Со вторым рассказом в прозе Василия Яна утверждалась и расширялась намеченная в «Огнях на курганах» образом Каллисфена тираноборческая тема неподкупности и стойкости таланта, его не подвластности насилию, духовной и творческой свободы. Рассказ при жизни писателя не был опубликован. Наверное, потому, что наступала пора, когда гражданственное неприятие тирании, даже если ее персонифицировал император Август, защиту независимого от нее творчества и не поколебленного ею достоинства творца становилось возможным принять за непозволительную «аллюзию», опасную крамолу…
Не по публицистическому пути пошел Василий Ян и в освоении тем русской истории, к которым обращены три «Повести о железе», или другое название цикла — «Рудознатцы». Две из них — датированные 1934 годом «Секрет алхимика» и «Путешествие по России» — остались ненапечатанными, опубликованная же третья — «Молотобойцы» (1933) — предшествовала им по времени написания, но следовала за ними по хронологии действия. В ней сюжетно соединены два пласта: история становления, развития отечественной металлургии в петровскую эпоху и драматически напряженные картины социальных отношений в самодержавном, крепостническом государстве. Увлекательный рассказ о первых «железных заводах» на Руси, их продвижении из центра страны (из-под Тулы и Серпухова) на Урал, кузнечном деле и быте кузнецких слобод, технологии рудных разработок и плавки металлов перемежается с впечатляющим описанием кабалы, в какую попадают крестьяне, насильственно приписанные к заводам, подневольного труда людей, скованных цепями, работающих под угрозой батожья. Их неистребимый дух непокорства, выплескивающийся стихией сопротивления насилию, воплощен в ярких фигурах бунтарей, которые символизируют жизнестойкость народа как подлинного творца национальной истории.

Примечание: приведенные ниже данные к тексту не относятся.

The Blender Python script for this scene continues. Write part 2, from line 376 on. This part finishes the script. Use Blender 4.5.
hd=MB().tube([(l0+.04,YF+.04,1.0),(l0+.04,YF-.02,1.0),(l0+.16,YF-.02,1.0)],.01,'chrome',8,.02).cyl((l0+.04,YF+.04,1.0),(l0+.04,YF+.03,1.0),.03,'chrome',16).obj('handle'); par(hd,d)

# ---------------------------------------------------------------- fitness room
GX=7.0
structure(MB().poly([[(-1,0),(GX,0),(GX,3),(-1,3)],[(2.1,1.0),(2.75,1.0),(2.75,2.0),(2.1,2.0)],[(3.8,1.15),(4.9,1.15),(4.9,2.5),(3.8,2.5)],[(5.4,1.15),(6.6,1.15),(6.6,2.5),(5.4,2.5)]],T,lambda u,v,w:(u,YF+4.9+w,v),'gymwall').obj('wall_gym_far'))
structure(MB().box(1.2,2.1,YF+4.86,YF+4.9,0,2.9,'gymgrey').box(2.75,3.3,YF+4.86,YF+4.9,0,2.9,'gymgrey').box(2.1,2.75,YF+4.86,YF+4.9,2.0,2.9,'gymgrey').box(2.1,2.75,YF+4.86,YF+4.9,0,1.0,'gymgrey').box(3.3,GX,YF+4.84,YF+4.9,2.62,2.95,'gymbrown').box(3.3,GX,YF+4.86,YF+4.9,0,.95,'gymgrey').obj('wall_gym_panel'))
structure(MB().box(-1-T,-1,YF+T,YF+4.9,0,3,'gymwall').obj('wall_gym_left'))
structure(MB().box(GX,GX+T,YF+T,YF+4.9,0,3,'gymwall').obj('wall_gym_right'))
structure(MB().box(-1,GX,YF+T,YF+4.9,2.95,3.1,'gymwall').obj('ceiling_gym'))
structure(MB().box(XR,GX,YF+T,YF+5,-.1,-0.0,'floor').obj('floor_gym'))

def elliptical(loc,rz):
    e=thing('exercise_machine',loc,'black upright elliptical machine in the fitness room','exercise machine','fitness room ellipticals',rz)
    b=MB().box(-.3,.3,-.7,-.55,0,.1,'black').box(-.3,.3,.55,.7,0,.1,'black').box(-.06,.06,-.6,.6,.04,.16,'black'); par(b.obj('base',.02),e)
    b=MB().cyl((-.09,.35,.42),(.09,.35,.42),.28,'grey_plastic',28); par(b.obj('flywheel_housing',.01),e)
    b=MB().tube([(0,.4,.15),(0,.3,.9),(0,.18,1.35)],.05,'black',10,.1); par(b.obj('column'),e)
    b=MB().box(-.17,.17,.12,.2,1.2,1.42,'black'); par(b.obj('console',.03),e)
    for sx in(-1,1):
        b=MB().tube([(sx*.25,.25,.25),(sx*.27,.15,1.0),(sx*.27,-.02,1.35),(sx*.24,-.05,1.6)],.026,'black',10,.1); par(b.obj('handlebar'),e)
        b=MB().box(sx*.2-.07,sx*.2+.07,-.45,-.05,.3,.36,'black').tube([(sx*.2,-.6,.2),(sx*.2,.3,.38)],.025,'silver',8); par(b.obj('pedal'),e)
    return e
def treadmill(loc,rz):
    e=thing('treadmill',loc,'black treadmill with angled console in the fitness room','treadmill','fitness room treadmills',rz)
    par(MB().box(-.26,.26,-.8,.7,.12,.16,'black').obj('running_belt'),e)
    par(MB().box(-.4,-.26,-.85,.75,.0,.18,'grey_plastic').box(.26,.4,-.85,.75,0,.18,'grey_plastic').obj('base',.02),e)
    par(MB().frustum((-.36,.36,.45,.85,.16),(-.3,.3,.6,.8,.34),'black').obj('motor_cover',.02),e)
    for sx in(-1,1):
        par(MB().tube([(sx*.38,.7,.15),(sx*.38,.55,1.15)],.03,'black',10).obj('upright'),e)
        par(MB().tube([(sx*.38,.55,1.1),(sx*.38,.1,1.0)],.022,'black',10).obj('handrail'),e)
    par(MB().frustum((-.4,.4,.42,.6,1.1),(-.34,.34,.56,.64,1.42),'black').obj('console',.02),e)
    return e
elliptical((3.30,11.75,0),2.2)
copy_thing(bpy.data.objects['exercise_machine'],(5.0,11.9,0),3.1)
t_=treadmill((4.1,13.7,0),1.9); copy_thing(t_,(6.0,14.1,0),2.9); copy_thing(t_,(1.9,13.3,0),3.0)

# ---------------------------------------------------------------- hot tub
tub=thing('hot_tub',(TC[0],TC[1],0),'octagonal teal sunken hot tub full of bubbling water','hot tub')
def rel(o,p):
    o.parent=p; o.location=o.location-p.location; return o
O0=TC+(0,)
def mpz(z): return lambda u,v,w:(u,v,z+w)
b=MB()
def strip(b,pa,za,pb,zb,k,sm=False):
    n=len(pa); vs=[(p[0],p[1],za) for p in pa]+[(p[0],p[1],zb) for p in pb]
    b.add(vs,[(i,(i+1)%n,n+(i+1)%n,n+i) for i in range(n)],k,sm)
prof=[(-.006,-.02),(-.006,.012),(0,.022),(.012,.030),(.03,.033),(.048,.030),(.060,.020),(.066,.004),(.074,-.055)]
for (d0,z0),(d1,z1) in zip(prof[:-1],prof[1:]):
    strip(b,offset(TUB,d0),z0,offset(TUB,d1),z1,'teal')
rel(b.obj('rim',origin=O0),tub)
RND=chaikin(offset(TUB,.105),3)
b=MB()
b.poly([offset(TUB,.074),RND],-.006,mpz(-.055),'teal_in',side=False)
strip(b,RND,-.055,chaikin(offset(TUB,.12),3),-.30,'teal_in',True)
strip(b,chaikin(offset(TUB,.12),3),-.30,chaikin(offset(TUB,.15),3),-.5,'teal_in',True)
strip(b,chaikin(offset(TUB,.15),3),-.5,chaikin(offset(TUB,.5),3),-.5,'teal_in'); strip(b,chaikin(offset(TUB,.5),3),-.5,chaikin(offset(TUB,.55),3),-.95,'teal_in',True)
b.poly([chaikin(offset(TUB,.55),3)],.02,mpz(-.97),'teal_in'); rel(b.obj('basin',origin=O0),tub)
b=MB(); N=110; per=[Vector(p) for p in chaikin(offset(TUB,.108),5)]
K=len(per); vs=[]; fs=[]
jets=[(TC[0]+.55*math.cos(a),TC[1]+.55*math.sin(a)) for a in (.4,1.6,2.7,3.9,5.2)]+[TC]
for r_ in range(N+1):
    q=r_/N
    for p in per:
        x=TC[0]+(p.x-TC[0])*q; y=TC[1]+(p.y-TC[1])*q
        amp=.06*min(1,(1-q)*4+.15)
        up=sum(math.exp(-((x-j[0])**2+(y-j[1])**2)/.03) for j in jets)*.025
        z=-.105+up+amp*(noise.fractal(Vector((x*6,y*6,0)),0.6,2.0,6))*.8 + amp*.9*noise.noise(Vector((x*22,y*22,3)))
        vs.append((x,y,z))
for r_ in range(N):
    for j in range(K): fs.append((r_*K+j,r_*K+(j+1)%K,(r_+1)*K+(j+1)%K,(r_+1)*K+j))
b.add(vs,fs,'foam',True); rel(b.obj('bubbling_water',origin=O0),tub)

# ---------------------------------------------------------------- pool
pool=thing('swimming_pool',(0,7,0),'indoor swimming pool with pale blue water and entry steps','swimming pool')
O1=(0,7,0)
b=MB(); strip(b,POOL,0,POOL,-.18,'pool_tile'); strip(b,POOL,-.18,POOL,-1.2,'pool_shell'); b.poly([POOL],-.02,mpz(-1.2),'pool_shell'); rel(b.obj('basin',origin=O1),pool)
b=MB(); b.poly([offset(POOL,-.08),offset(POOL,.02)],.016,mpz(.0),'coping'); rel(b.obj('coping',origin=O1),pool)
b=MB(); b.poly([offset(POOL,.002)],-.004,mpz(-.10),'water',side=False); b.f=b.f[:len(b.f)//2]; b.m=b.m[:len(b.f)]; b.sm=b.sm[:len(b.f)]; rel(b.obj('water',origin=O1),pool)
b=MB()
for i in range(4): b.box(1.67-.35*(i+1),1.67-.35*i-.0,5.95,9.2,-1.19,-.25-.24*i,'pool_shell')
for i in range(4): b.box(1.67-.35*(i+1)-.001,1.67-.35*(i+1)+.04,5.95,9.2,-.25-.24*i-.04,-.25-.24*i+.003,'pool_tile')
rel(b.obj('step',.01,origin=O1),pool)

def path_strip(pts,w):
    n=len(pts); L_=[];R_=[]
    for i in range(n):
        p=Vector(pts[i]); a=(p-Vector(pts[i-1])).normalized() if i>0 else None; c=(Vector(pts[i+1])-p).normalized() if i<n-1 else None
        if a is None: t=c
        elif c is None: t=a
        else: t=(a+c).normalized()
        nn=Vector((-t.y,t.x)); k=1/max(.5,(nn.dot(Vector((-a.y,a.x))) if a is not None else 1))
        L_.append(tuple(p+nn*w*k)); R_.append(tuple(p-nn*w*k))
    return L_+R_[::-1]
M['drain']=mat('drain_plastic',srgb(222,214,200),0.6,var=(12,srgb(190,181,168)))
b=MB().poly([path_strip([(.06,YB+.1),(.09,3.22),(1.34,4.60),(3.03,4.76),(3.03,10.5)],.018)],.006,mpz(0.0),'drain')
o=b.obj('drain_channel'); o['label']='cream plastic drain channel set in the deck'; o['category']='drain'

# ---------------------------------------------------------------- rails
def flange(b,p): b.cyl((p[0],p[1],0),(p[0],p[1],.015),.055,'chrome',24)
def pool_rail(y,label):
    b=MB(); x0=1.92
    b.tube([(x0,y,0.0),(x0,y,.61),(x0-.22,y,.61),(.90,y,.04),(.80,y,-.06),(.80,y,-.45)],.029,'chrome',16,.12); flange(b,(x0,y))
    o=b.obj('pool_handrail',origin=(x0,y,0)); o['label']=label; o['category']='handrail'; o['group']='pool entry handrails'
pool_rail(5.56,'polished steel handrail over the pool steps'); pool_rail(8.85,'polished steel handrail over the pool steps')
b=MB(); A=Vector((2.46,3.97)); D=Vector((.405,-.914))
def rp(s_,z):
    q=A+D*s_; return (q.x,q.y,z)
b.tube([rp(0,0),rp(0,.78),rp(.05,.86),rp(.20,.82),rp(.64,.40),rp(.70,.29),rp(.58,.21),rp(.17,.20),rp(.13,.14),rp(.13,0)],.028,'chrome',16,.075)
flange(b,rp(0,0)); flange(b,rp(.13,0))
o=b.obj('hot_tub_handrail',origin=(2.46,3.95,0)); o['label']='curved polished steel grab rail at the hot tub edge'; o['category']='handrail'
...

Так, обостренное патриотическое чувство, сопровождающее вдохновенную поэтизацию мастерства и таланта русских умельцев, последовательно сопрягается у Василия Яна с развитым социальным мышлением, принципиально чуждым какой бы то ни было идеализации многовекового прошлого, воспринимающим действительность далекой эпохи в обусловленной временем конкретности ее объективных противоречий — жестоких драм, суровых контрастов. Но одновременно — и с безотказным пафосом социального и нравственного оптимизма, который питает жизнедеятельная энергия народа, творчески созидающего свою историю, материальную и духовную культуру.